== RECORDS FOR THE TASK ==

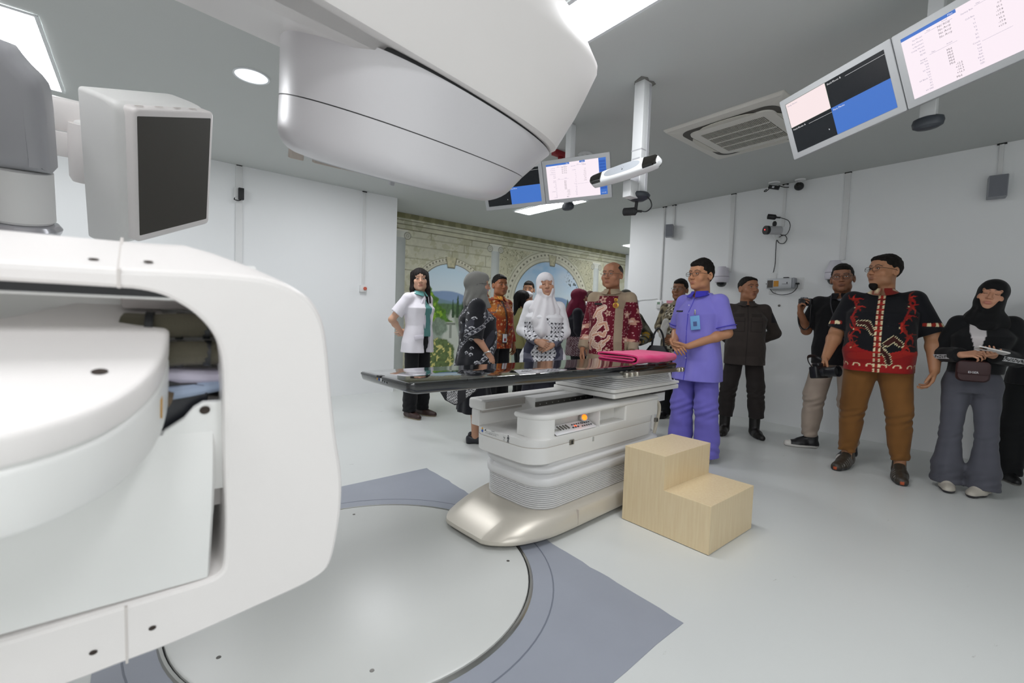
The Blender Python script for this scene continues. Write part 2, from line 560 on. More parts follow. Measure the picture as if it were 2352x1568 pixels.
# folded elbow (two stacked shells with a light reveal)
lob = [(-1.6, -1.30), (-.90, -1.145), (-.866, -1.128), (-.821, -1.077), (-.790, -1.048), (-.768, -1.042), (-.746, -1.052), (-.731, -1.075), (-.7235, -1.105), (-.7225, -1.145), (-.7265, -1.200), (-.7350, -1.252), (-.750, -1.295), (-.771, -1.330), (-.795, -1.352), (-.83, -1.371), (-.90, -1.385), (-1.6, -1.40)]
lob = chaikin(lob, 2)
obj('elbow_cap', prism(lob, .172, .2, .006, 3, b0=.002), m_white, L, smooth=40)
obj('elbow_groove', prism(inset(lob if area(lob) > 0 else lob[::-1], .003), .166, .174), m_whit2, L)
obj('elbow_base', prism(lob, .168, .104, .005, 3, b1=.004), m_whit2, L, smooth=40)
obj('screw', put(lathe([(0, .0), (.0035, .0002), (.0065, .0006)], 12, cap=False), -.782, -1.268, .2), m_hole, L)
obj('warning_label', box(-.7345, -.7325, -1.245, -1.205, .128, .152), M('label_amber', '#b98a34', .5), L, smooth=0)

# --- far imaging arm: shoulder, forearm and flat panel detector
sh = [(-1.7, .55), (-1.092, .50), (-1.058, .447), (-1.01, .40), (-1.0, .36), (-.997, .12), (-.997, .085), (-1.7, .085)]
def shoulder(poly, u0, u1, rad):
    return prism(poly, u0, u1, rad, 5, axes=lambda x, y, w: (x, w, y))
obj('shoulder_cover', shoulder(chaikin(sh + sh[:1], 1)[:-1], .52, .80, .05), m_greyc, L, smooth=50)
obj('shoulder_joint', put(lathe([(.085, -.10), (.093, -.09), (.094, .085), (.08, .09)], 32), -1.09, .62, 0), m_whit2, L)
obj('shoulder_ring', put(lathe([(.105, -.135), (.110, -.12), (.1, -.105), (.08, -.10)], 32), -1.09, .62, 0), M('joint_chrome', '#cfcfd4', .2, metal=.8), L)
obj('shoulder_base', put(lathe([(.11, -.5), (.112, -.14), (.1, -.13)], 32), -1.10, .62, 0), m_greyc, L)
obj('shoulder_back', box(-1.7, -1.14, .52, .8, -.5, .1, .03), m_greyc, L)
obj('forearm', box(-1.5, -.80, 1.02, 1.16, .205, .335, .02), m_white, L)
obj('forearm_hatch', box(-1.3, -.965, 1.005, 1.02, .105, .205, .004), m_white, L)
obj('forearm_joint', put(lathe([(.05, .01), (.06, .03), (.06, .2), (.055, .25)], 24), -.93, 1.02, 0), m_white, L)
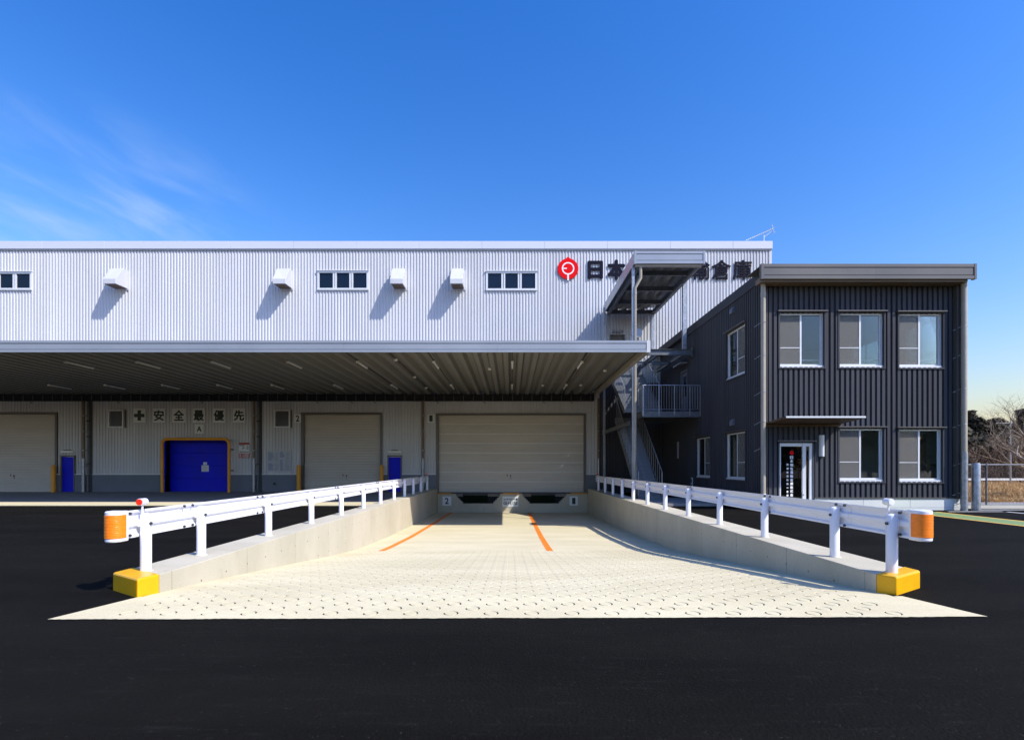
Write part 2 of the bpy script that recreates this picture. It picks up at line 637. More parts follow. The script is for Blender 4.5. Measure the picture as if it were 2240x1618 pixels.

== TASK DESCRIPTION ==
Skip the pictures, then retype every line above exactly.

== REPLY TO THE TASK ==
The Blender Python script for this scene continues. Write part 2, from line 560 on. More parts follow. Measure the picture as if it were 2352x1568 pixels.
# folded elbow (two stacked shells with a light reveal)
lob = [(-1.6, -1.30), (-.90, -1.145), (-.866, -1.128), (-.821, -1.077), (-.790, -1.048), (-.768, -1.042), (-.746, -1.052), (-.731, -1.075), (-.7235, -1.105), (-.7225, -1.145), (-.7265, -1.200), (-.7350, -1.252), (-.750, -1.295), (-.771, -1.330), (-.795, -1.352), (-.83, -1.371), (-.90, -1.385), (-1.6, -1.40)]
lob = chaikin(lob, 2)
obj('elbow_cap', prism(lob, .172, .2, .006, 3, b0=.002), m_white, L, smooth=40)
obj('elbow_groove', prism(inset(lob if area(lob) > 0 else lob[::-1], .003), .166, .174), m_whit2, L)
obj('elbow_base', prism(lob, .168, .104, .005, 3, b1=.004), m_whit2, L, smooth=40)
obj('screw', put(lathe([(0, .0), (.0035, .0002), (.0065, .0006)], 12, cap=False), -.782, -1.268, .2), m_hole, L)
obj('warning_label', box(-.7345, -.7325, -1.245, -1.205, .128, .152), M('label_amber', '#b98a34', .5), L, smooth=0)

# --- far imaging arm: shoulder, forearm and flat panel detector
sh = [(-1.7, .55), (-1.092, .50), (-1.058, .447), (-1.01, .40), (-1.0, .36), (-.997, .12), (-.997, .085), (-1.7, .085)]
def shoulder(poly, u0, u1, rad):
    return prism(poly, u0, u1, rad, 5, axes=lambda x, y, w: (x, w, y))
obj('shoulder_cover', shoulder(chaikin(sh + sh[:1], 1)[:-1], .52, .80, .05), m_greyc, L, smooth=50)
obj('shoulder_joint', put(lathe([(.085, -.10), (.093, -.09), (.094, .085), (.08, .09)], 32), -1.09, .62, 0), m_whit2, L)
obj('shoulder_ring', put(lathe([(.105, -.135), (.110, -.12), (.1, -.105), (.08, -.10)], 32), -1.09, .62, 0), M('joint_chrome', '#cfcfd4', .2, metal=.8), L)
obj('shoulder_base', put(lathe([(.11, -.5), (.112, -.14), (.1, -.13)], 32), -1.10, .62, 0), m_greyc, L)
obj('shoulder_back', box(-1.7, -1.14, .52, .8, -.5, .1, .03), m_greyc, L)
obj('forearm', box(-1.5, -.80, 1.02, 1.16, .205, .335, .02), m_white, L)
obj('forearm_hatch', box(-1.3, -.965, 1.005, 1.02, .105, .205, .004), m_white, L)
obj('forearm_joint', put(lathe([(.05, .01), (.06, .03), (.06, .2), (.055, .25)], 24), -.93, 1.02, 0), m_white, L)
Write part 2 of the bpy script that recreates this picture. It picks up at line 637. More parts follow. The script is for Blender 4.5. Measure the picture as if it were 2240x1618 pixels.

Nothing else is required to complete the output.